* [Problem]:
Collect all the lines that mention the word "scene".

* [Information shown]:
──────────
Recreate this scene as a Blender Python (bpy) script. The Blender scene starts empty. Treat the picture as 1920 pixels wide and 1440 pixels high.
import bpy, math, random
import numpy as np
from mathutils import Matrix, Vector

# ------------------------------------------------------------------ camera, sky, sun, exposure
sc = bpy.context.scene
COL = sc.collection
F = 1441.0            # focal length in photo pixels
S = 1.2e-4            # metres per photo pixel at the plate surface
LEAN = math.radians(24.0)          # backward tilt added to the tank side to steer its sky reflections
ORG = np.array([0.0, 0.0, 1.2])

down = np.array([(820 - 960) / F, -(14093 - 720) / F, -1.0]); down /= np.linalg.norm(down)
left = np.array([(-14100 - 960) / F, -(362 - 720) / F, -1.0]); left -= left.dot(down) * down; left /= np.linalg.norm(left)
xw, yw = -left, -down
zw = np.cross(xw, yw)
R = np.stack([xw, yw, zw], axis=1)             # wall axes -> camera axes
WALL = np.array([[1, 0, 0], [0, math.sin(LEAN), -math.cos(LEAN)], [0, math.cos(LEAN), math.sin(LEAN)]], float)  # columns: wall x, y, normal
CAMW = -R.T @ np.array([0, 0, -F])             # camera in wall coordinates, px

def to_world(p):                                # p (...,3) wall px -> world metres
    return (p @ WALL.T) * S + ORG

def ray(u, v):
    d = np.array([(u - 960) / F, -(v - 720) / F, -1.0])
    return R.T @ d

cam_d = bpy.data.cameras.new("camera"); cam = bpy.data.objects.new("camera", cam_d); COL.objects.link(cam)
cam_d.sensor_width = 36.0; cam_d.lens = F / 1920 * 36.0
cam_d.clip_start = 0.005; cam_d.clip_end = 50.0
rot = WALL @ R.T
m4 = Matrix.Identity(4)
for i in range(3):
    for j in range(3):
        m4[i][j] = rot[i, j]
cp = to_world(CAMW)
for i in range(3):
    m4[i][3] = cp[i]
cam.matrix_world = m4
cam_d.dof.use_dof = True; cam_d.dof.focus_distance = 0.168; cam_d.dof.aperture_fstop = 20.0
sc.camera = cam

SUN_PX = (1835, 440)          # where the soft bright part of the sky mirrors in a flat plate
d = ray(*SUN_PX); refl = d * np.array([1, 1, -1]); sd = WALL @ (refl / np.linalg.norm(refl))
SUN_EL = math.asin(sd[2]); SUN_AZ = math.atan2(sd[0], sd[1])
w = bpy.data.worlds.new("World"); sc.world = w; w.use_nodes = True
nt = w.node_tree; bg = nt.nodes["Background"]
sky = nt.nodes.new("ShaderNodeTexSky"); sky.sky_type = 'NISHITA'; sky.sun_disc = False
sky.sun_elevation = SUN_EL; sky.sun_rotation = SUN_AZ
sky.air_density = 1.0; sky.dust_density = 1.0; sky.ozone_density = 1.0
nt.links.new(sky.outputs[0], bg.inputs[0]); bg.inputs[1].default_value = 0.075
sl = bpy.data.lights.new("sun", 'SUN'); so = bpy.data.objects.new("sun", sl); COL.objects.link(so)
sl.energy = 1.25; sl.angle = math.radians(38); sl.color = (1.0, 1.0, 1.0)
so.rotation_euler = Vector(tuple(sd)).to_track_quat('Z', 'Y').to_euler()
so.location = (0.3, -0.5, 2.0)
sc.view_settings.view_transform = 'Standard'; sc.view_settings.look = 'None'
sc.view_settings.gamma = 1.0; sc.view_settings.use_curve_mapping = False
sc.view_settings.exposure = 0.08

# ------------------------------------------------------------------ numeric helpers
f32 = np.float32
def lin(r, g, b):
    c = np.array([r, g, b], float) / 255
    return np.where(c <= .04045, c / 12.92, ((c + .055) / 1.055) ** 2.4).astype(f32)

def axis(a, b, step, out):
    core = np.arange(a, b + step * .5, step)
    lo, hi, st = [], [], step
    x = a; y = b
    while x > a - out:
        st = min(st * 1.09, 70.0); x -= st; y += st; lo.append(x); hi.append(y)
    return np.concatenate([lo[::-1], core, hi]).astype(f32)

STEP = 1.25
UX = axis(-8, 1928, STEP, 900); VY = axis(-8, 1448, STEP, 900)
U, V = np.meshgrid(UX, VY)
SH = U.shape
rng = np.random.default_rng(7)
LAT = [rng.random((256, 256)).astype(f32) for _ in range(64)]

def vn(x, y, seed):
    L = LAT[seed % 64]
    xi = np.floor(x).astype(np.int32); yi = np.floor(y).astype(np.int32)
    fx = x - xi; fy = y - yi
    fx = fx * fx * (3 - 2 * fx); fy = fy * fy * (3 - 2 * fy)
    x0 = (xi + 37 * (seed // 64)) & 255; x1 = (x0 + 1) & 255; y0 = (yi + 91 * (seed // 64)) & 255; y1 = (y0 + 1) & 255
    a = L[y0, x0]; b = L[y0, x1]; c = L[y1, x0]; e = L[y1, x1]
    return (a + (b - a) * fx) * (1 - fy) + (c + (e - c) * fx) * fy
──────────
* [The solution]:
Recreate this scene as a Blender Python (bpy) script. The Blender scene starts empty. Treat the picture as 1920 pixels wide and 1440 pixels high.
sc = bpy.context.scene